In a partnership with edX, Modern States claims to have created a free database of comprehensive online courses to “prepare students for the major ‘Advanced Placement’ (AP) or ‘College Level Examination Program’ (CLEP) tests offered by the College Board, including subjects such as History, Computer Science, Math, English and Economics.”

“It’s not meant to attack the traditional system,” Modern States founder Steven Klinsky said to Wired. “What we’re trying to do is have an onramp that helps you with the initial costs.”

One person excited by Modern States’ possibilities is Caroline Levander, vice president of strategic initiatives in digital education at Rice University, who commented in the same Wired piece:

[Students who took AP courses before college] have a strategic advantage that I hope our AP courses will help to equalize. It’s our goal to get all students through the undergraduate degree in a timely fashion and not perpetuate inequalities of access or hierarchies of privilege.
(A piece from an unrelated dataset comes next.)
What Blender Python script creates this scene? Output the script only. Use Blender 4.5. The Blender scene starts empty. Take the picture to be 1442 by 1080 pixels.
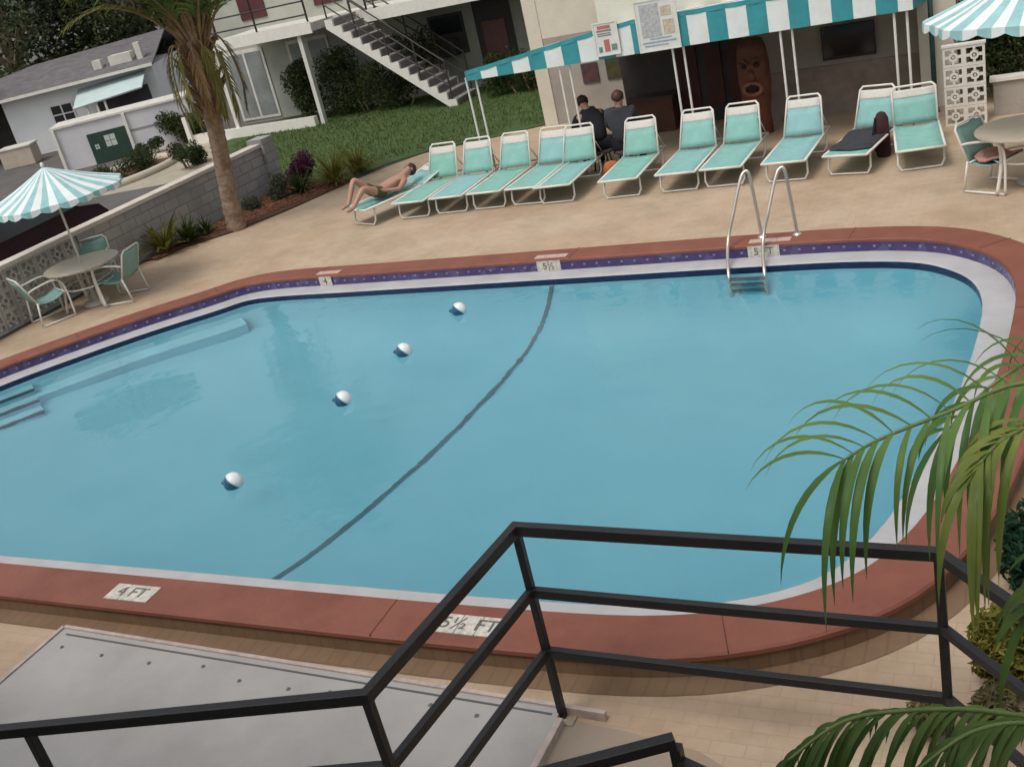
import bpy, bmesh, math, random
from mathutils import Vector, Matrix
rng = random.Random(7)
D2R = math.radians
S = bpy.context.scene
COL = S.collection

# ------------------------------------------------------------------ camera
FPX, PITCH, ROLL, CAMH, YAW = 1500.0, D2R(23.6), D2R(13.5), 4.4, D2R(29.3)
def _rz(v):
    c, s = math.cos(YAW), math.sin(YAW)
    return Vector((c*v[0]-s*v[1], s*v[0]+c*v[1], v[2]))
CF = _rz((0, math.cos(PITCH), -math.sin(PITCH)))
_R0 = _rz((1, 0, 0)); _U0 = _rz((0, math.sin(PITCH), math.cos(PITCH)))
CR = _R0*math.cos(ROLL) - _U0*math.sin(ROLL)
CU = _R0*math.sin(ROLL) + _U0*math.cos(ROLL)
CAM = Vector((0, 0, CAMH))
cd = bpy.data.cameras.new('camera'); cam = bpy.data.objects.new('camera', cd); COL.objects.link(cam)
cd.sensor_fit = 'HORIZONTAL'; cd.sensor_width = 36; cd.lens = 36*FPX/1442
cd.clip_start = 0.05; cd.clip_end = 2000
m = Matrix((CR, CU, -CF)).transposed().to_4x4(); m.translation = CAM
cam.matrix_world = m; S.camera = cam

# ------------------------------------------------------------------ materials
def mat(name, col, rough=.6, nscale=0, namt=.15, col2=None, bump=0, bscale=None, metal=0, spec=.5, sss=0, detail=4, trans=0):
    M = bpy.data.materials.new(name); M.use_nodes = True
    nt = M.node_tree; b = nt.nodes['Principled BSDF']
    b.inputs['Base Color'].default_value = (*col, 1); b.inputs['Roughness'].default_value = rough
    b.inputs['Metallic'].default_value = metal; b.inputs['Specular IOR Level'].default_value = spec
    if nscale:
        tc = nt.nodes.new('ShaderNodeTexCoord')
        n = nt.nodes.new('ShaderNodeTexNoise'); n.inputs['Scale'].default_value = nscale
        n.inputs['Detail'].default_value = detail; n.inputs['Roughness'].default_value = .65
        nt.links.new(tc.outputs['Object'], n.inputs['Vector'])
        r = nt.nodes.new('ShaderNodeValToRGB')
        c2 = col2 or tuple(max(0, c*(1-namt)) for c in col)
        c1 = col if col2 else tuple(min(1, c*(1+namt)) for c in col)
        r.color_ramp.elements[0].position = .32; r.color_ramp.elements[1].position = .68
        r.color_ramp.elements[0].color = (*c2, 1); r.color_ramp.elements[1].color = (*c1, 1)
        nt.links.new(n.outputs['Fac'], r.inputs['Fac']); nt.links.new(r.outputs['Color'], b.inputs['Base Color'])
    if bump:
        tc = nt.nodes.new('ShaderNodeTexCoord')
        n2 = nt.nodes.new('ShaderNodeTexNoise'); n2.inputs['Scale'].default_value = bscale or 40
        n2.inputs['Detail'].default_value = 5
        nt.links.new(tc.outputs['Object'], n2.inputs['Vector'])
        bp = nt.nodes.new('ShaderNodeBump'); bp.inputs['Strength'].default_value = bump; bp.inputs['Distance'].default_value = .02
        nt.links.new(n2.outputs['Fac'], bp.inputs['Height']); nt.links.new(bp.outputs['Normal'], b.inputs['Normal'])
    return M

def brick_mat(name, c1, c2, mortar, bw, bh, msize, rough=.8, stain=None, rot=0, vertical=False, bumps=.4, stain_scale=.6, stain_amt=.5, axis='XZ', dirt=None):
    M = bpy.data.materials.new(name); M.use_nodes = True
    nt = M.node_tree; b = nt.nodes['Principled BSDF']; b.inputs['Roughness'].default_value = rough
    tc = nt.nodes.new('ShaderNodeTexCoord'); mp = nt.nodes.new('ShaderNodeMapping')
    if vertical:   # wall whose long side runs along local y (YZ) or x (XZ)
        sp = nt.nodes.new('ShaderNodeSeparateXYZ'); cb = nt.nodes.new('ShaderNodeCombineXYZ')
        nt.links.new(tc.outputs['Object'], sp.inputs[0])
        nt.links.new(sp.outputs['Y' if axis == 'YZ' else 'X'], cb.inputs[0]); nt.links.new(sp.outputs['Z'], cb.inputs[1])
        nt.links.new(cb.outputs[0], mp.inputs['Vector'])
    else:
        nt.links.new(tc.outputs['Object'], mp.inputs['Vector'])
    mp.inputs['Rotation'].default_value = (0, 0, rot)
    br = nt.nodes.new('ShaderNodeTexBrick')
    br.inputs['Color1'].default_value = (*c1, 1); br.inputs['Color2'].default_value = (*c2, 1); br.inputs['Mortar'].default_value = (*mortar, 1)
    br.inputs['Scale'].default_value = 1; br.inputs['Brick Width'].default_value = bw; br.inputs['Row Height'].default_value = bh
    br.inputs['Mortar Size'].default_value = msize; br.inputs['Bias'].default_value = 0
    nt.links.new(mp.outputs[0], br.inputs['Vector'])
    out = br.outputs['Color']
    if stain:
        n = nt.nodes.new('ShaderNodeTexNoise'); n.inputs['Scale'].default_value = stain_scale; n.inputs['Detail'].default_value = 6
        n.inputs['Roughness'].default_value = .7
        nt.links.new(tc.outputs['Object'], n.inputs['Vector'])
        rp = nt.nodes.new('ShaderNodeValToRGB'); rp.color_ramp.elements[0].position = .42; rp.color_ramp.elements[1].position = .7
        rp.color_ramp.elements[1].color = (stain_amt,)*3 + (1,); rp.color_ramp.elements[0].color = (0, 0, 0, 1)
        nt.links.new(n.outputs['Fac'], rp.inputs['Fac'])
        mx = nt.nodes.new('ShaderNodeMixRGB'); mx.inputs['Color2'].default_value = (*stain, 1)
        nt.links.new(rp.outputs['Color'], mx.inputs['Fac']); nt.links.new(out, mx.inputs['Color1']); out = mx.outputs['Color']
    if dirt:
        n = nt.nodes.new('ShaderNodeTexNoise'); n.inputs['Scale'].default_value = .9; n.inputs['Detail'].default_value = 12; n.inputs['Roughness'].default_value = .75
        nt.links.new(tc.outputs['Object'], n.inputs['Vector']); rp = nt.nodes.new('ShaderNodeValToRGB')
        rp.color_ramp.elements[0].position = .36; rp.color_ramp.elements[1].position = .56
        rp.color_ramp.elements[0].color = (*dirt, 1); rp.color_ramp.elements[1].color = (1, 1, 1, 1)
        nt.links.new(n.outputs['Fac'], rp.inputs['Fac'])
        mx = nt.nodes.new('ShaderNodeMixRGB'); mx.blend_type = 'MULTIPLY'; mx.inputs['Fac'].default_value = 1
        nt.links.new(out, mx.inputs['Color1']); nt.links.new(rp.outputs['Color'], mx.inputs['Color2']); out = mx.outputs['Color']
    nt.links.new(out, b.inputs['Base Color'])
    bp = nt.nodes.new('ShaderNodeBump'); bp.inputs['Strength'].default_value = bumps; bp.inputs['Distance'].default_value = .01; bp.invert = True
    nt.links.new(br.outputs['Fac'], bp.inputs['Height']); nt.links.new(bp.outputs['Normal'], b.inputs['Normal'])
    return M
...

What is important to note about Modern States is that it is not pretending to be something it isn’t: an actual educational institution.

Klinsky and co. have no ambition to overthrow colleges or even to become some kind of nebulous, degree-factory scheme. The entire aim is to allow prospective students the chance to cut into credit requirements and costs at their own pace, and then get them into school with a better chance at a successful outcome.

Takeaway

As an entirely free, open resource, Modern States is helping to level the vastly unequal resources that play a large role in dictating educational outcomes. By effectively allowing students another chance to collect the credits they should have been able to acquire in K-12, the platform is making college more affordable and, in turn, more accessible to students of every stripe.

The organization would be well-advised to next turn it sights on other standardized exams like SAT’s and ACT’s, which measure how much the test taker can afford to pay for a private tutor as much as anything else.